DATA

-------

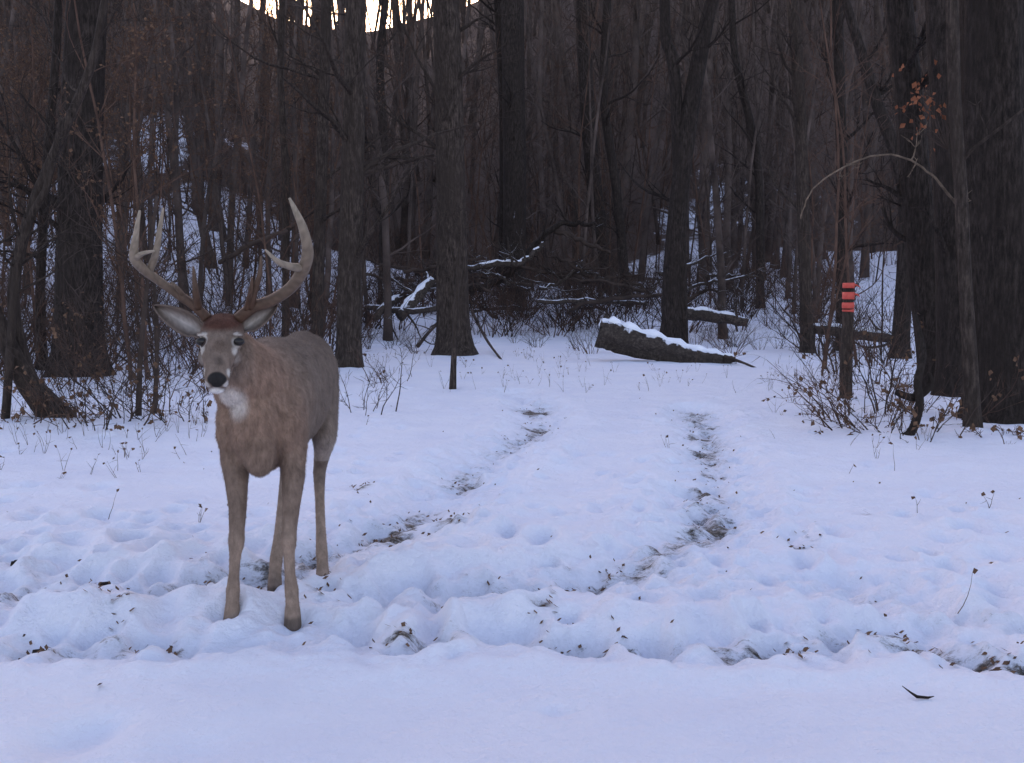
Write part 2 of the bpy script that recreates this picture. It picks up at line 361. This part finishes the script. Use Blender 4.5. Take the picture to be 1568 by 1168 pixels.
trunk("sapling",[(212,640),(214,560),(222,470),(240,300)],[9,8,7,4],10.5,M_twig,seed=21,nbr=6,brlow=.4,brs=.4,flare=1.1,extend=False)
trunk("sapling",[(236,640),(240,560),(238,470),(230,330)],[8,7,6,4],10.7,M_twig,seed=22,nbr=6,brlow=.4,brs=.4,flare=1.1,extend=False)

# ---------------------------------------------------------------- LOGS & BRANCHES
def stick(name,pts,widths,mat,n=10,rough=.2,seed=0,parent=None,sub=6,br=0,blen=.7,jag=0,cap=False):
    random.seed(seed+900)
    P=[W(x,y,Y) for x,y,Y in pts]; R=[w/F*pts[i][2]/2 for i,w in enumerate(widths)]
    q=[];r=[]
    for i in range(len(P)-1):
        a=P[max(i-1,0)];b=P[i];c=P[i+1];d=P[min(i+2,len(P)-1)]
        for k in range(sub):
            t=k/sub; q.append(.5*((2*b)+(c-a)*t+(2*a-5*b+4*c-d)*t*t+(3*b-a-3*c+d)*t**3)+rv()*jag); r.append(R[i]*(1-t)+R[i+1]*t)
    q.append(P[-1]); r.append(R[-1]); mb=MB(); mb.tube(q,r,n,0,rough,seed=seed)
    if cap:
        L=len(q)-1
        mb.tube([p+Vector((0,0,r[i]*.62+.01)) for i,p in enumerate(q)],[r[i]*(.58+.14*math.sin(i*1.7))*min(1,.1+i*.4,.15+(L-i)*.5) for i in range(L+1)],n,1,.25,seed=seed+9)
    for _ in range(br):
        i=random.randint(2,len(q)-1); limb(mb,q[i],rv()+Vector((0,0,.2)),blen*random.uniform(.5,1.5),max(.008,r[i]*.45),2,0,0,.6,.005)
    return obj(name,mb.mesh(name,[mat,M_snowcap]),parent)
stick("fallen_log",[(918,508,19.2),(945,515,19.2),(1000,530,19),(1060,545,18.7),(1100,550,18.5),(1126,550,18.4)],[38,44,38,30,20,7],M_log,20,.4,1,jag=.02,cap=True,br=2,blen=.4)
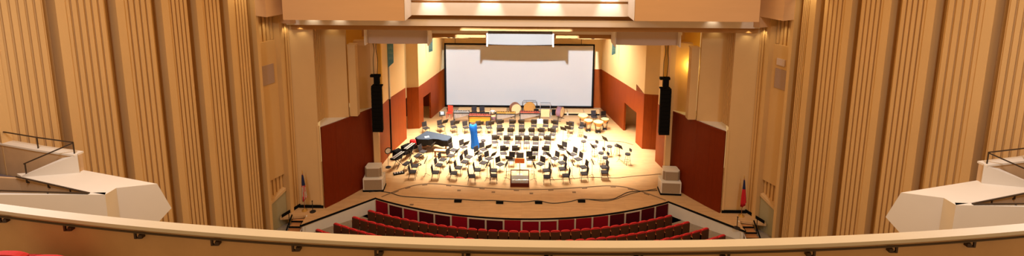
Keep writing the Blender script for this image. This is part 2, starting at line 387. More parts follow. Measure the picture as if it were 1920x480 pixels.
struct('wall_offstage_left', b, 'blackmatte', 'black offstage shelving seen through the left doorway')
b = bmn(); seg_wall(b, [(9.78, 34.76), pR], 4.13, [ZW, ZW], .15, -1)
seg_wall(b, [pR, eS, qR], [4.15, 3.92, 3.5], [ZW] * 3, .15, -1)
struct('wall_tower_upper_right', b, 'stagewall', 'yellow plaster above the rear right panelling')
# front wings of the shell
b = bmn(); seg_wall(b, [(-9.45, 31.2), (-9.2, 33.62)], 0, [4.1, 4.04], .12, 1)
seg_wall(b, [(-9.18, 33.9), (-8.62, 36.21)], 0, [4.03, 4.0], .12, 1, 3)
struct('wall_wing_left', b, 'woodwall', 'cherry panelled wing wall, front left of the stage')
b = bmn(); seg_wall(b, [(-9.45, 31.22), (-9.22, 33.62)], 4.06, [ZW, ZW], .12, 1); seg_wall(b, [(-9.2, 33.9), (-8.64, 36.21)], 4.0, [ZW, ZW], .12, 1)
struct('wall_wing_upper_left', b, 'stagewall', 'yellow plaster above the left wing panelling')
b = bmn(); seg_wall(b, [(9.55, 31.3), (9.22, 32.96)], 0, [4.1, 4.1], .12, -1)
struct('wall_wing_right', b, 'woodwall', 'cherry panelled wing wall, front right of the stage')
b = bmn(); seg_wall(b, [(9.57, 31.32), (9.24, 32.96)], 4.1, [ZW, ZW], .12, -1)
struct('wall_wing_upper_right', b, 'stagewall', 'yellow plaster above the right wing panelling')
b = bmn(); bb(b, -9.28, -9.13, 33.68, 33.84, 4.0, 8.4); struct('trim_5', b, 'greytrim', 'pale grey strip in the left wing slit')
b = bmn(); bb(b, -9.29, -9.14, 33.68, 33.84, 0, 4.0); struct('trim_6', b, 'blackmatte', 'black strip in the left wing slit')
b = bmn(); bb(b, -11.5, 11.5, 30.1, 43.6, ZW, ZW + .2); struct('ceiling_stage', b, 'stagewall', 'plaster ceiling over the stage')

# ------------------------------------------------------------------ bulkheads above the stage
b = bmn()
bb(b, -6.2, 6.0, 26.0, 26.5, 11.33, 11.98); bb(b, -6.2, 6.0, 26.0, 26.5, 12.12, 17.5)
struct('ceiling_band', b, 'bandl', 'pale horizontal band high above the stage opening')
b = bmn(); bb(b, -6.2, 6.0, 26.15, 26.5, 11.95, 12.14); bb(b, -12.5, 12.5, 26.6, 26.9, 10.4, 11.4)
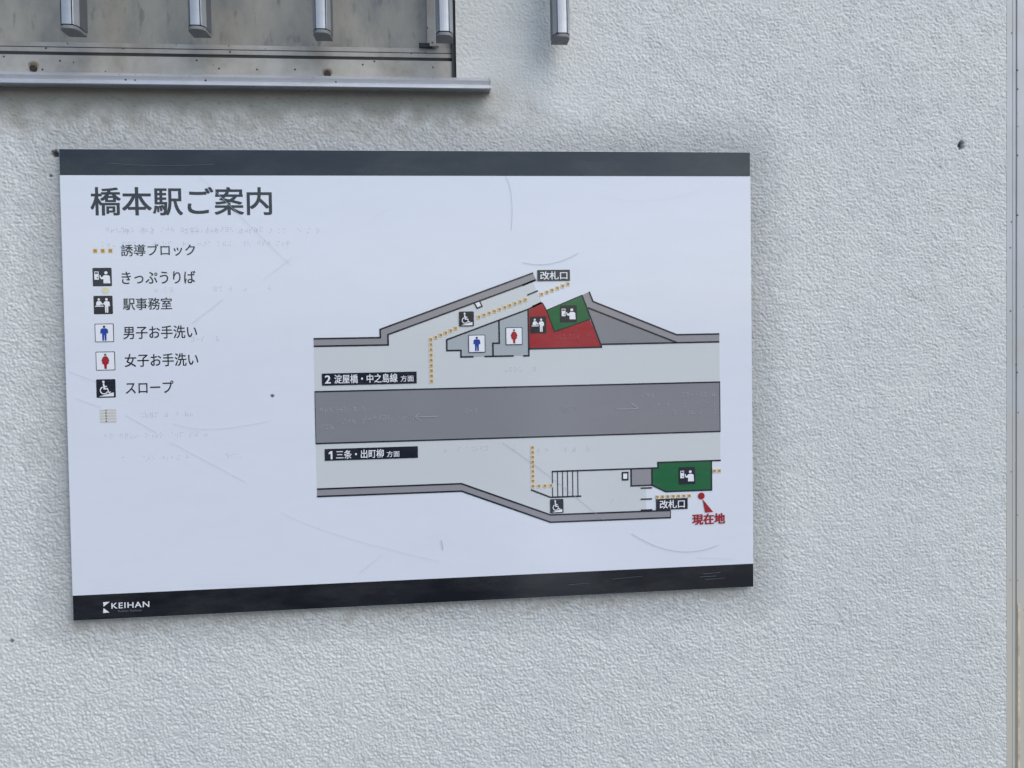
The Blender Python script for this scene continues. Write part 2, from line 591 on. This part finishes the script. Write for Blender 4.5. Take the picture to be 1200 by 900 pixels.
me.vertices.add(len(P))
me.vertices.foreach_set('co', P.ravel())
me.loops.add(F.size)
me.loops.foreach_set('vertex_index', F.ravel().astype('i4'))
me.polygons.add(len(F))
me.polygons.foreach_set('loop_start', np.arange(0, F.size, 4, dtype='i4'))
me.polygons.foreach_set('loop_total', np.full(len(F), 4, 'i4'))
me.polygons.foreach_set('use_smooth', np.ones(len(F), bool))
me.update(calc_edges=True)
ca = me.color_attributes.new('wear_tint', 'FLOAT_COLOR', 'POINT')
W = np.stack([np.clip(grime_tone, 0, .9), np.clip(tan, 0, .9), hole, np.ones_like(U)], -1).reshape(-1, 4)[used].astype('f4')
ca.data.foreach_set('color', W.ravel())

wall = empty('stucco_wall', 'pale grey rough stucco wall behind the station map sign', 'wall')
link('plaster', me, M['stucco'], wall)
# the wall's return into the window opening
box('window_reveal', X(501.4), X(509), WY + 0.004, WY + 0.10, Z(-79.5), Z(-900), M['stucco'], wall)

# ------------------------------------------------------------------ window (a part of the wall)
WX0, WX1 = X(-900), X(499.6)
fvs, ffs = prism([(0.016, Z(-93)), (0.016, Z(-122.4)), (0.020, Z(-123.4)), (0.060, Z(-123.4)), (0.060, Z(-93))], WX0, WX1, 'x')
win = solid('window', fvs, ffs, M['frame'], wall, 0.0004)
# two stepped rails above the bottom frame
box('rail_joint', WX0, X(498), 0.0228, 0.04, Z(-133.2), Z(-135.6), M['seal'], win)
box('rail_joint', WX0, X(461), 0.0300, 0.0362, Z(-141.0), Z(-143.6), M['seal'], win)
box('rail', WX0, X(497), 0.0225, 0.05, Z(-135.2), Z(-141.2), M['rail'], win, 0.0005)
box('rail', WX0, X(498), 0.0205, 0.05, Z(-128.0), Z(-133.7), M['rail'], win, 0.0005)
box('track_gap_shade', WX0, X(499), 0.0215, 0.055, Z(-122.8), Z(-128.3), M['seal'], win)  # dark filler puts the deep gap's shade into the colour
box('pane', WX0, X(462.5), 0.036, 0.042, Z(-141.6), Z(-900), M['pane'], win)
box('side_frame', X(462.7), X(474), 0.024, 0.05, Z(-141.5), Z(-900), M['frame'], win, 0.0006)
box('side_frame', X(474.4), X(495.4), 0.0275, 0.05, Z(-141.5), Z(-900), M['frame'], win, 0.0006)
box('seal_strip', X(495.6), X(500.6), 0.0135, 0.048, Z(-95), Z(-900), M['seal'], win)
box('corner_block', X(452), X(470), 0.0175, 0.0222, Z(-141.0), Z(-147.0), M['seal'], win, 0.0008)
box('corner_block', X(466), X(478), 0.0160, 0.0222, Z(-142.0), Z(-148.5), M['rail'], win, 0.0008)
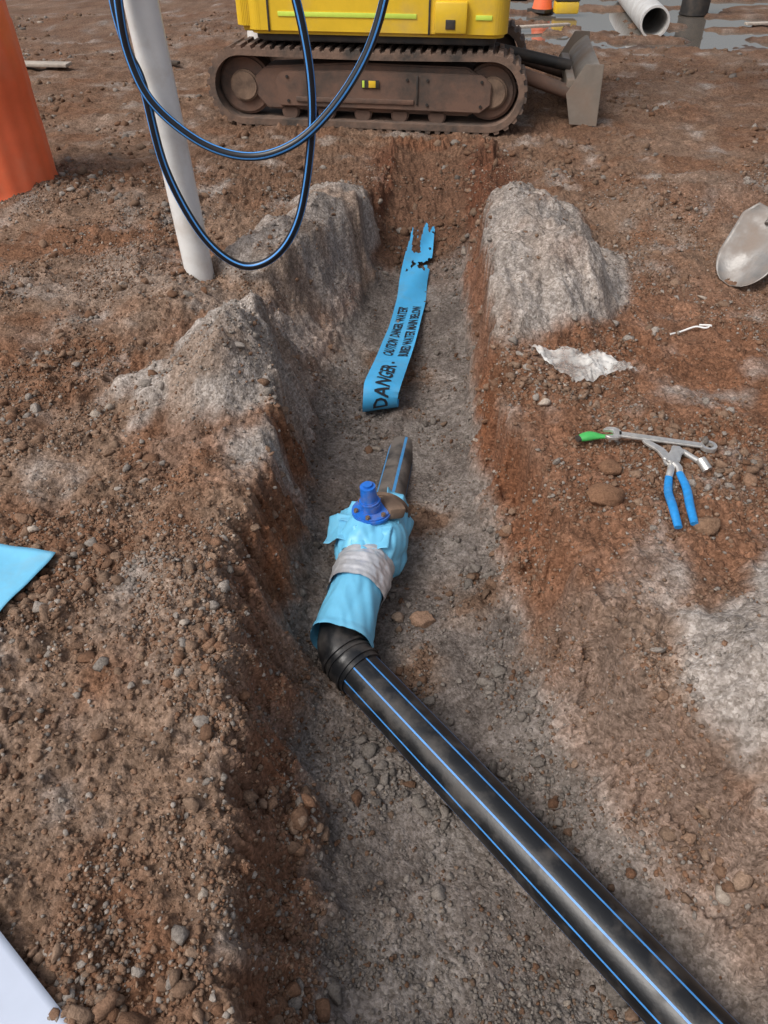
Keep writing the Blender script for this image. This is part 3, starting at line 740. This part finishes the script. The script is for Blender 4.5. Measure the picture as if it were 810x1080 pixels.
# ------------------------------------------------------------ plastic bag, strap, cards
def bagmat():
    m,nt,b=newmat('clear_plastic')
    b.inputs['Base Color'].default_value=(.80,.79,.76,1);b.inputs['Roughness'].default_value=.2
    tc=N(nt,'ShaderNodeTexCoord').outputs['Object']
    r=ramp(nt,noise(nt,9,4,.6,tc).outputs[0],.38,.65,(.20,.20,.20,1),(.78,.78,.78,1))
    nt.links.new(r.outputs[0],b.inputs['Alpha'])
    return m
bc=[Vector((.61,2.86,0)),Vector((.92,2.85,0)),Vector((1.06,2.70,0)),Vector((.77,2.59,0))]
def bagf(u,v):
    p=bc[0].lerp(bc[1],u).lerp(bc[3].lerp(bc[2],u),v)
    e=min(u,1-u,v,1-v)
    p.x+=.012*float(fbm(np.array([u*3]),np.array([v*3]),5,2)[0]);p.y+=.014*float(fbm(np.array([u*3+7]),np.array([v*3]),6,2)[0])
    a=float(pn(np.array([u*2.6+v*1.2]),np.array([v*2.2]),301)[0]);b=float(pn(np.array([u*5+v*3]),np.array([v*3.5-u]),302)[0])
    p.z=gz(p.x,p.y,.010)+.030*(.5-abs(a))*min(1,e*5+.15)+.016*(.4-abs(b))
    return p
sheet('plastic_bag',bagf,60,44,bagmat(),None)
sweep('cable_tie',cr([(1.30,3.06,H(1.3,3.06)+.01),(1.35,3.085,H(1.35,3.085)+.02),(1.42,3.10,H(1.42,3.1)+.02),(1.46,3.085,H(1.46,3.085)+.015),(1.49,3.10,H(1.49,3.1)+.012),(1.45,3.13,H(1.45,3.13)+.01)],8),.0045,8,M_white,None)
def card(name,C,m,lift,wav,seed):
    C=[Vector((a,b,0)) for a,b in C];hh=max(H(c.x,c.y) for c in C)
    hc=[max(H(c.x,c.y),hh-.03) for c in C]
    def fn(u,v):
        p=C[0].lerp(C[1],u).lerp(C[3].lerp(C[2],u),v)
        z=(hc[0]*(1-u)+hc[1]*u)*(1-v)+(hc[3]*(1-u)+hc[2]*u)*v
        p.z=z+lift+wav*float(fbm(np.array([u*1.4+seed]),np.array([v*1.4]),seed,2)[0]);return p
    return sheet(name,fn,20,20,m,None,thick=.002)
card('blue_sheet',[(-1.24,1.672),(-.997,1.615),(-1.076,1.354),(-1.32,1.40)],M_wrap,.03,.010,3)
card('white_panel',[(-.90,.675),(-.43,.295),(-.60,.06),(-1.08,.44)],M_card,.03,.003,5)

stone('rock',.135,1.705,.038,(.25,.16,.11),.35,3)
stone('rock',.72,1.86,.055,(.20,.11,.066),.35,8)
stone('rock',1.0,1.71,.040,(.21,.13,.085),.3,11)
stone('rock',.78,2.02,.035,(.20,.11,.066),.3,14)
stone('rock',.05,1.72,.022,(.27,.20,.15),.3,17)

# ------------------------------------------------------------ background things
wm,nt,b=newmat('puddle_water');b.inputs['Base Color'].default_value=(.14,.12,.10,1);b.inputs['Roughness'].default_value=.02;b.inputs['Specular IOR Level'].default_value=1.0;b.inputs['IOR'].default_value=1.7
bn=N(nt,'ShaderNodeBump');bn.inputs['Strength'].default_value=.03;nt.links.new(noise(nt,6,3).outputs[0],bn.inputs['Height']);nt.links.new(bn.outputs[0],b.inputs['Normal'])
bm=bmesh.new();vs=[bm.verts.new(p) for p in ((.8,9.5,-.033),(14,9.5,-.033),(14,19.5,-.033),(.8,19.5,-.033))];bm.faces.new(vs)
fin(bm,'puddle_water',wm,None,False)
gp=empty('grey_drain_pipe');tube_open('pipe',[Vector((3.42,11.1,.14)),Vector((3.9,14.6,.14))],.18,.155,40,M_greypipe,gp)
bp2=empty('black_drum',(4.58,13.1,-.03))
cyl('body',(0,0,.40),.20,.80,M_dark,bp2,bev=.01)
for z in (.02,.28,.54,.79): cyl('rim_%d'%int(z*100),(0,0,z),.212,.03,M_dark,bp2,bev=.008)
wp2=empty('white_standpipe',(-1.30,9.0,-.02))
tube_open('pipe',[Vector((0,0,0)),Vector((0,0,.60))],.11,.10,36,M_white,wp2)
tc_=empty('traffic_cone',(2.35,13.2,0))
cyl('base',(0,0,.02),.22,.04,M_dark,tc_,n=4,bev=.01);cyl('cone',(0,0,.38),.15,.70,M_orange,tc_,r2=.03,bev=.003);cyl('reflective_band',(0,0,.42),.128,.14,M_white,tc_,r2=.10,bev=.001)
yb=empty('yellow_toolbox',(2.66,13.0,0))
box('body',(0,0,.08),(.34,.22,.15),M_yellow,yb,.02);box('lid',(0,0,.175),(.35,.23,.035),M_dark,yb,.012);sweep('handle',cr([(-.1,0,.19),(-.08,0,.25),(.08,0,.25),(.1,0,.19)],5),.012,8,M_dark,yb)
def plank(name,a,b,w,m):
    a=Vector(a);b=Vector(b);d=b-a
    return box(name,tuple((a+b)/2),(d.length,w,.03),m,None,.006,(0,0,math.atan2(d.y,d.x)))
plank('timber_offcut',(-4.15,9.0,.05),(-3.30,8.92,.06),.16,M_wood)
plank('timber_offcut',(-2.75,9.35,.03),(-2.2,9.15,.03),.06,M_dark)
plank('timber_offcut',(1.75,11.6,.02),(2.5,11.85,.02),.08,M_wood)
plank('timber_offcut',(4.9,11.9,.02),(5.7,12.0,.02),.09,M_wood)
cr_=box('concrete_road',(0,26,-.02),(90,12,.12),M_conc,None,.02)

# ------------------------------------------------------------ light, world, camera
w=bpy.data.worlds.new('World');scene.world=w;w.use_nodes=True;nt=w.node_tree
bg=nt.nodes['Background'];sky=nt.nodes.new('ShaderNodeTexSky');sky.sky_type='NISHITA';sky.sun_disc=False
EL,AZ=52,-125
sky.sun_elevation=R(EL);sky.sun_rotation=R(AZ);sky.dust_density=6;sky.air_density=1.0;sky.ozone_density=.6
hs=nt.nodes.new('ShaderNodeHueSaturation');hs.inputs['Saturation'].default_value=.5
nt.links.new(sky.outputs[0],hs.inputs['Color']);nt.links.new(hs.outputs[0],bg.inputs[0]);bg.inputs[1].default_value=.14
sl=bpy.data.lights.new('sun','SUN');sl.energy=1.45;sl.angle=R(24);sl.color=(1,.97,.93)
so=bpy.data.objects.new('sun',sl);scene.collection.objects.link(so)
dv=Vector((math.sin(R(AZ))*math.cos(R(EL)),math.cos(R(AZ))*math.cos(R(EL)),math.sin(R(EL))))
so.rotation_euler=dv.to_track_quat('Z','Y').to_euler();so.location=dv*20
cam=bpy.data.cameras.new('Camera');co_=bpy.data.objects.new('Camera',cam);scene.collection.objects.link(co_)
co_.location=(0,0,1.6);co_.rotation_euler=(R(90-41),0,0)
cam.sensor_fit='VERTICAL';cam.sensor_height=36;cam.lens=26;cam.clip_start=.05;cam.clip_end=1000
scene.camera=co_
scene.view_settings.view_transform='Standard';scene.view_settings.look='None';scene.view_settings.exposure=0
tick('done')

-------

WHAT IS REQUIRED
Retype, exactly and in full, the lines above from the one containing "The Blender Python" through the one containing "box('window_reveal', X(501.4), X(509), WY".

SOLUTION TO THE EXERCISE
The Blender Python script for this scene continues. Write part 2, from line 591 on. This part finishes the script. Write for Blender 4.5. Take the picture to be 1200 by 900 pixels.
me.vertices.add(len(P))
me.vertices.foreach_set('co', P.ravel())
me.loops.add(F.size)
me.loops.foreach_set('vertex_index', F.ravel().astype('i4'))
me.polygons.add(len(F))
me.polygons.foreach_set('loop_start', np.arange(0, F.size, 4, dtype='i4'))
me.polygons.foreach_set('loop_total', np.full(len(F), 4, 'i4'))
me.polygons.foreach_set('use_smooth', np.ones(len(F), bool))
me.update(calc_edges=True)
ca = me.color_attributes.new('wear_tint', 'FLOAT_COLOR', 'POINT')
W = np.stack([np.clip(grime_tone, 0, .9), np.clip(tan, 0, .9), hole, np.ones_like(U)], -1).reshape(-1, 4)[used].astype('f4')
ca.data.foreach_set('color', W.ravel())

wall = empty('stucco_wall', 'pale grey rough stucco wall behind the station map sign', 'wall')
link('plaster', me, M['stucco'], wall)
# the wall's return into the window opening
box('window_reveal', X(501.4), X(509), WY + 0.004, WY + 0.10, Z(-79.5), Z(-900), M['stucco'], wall)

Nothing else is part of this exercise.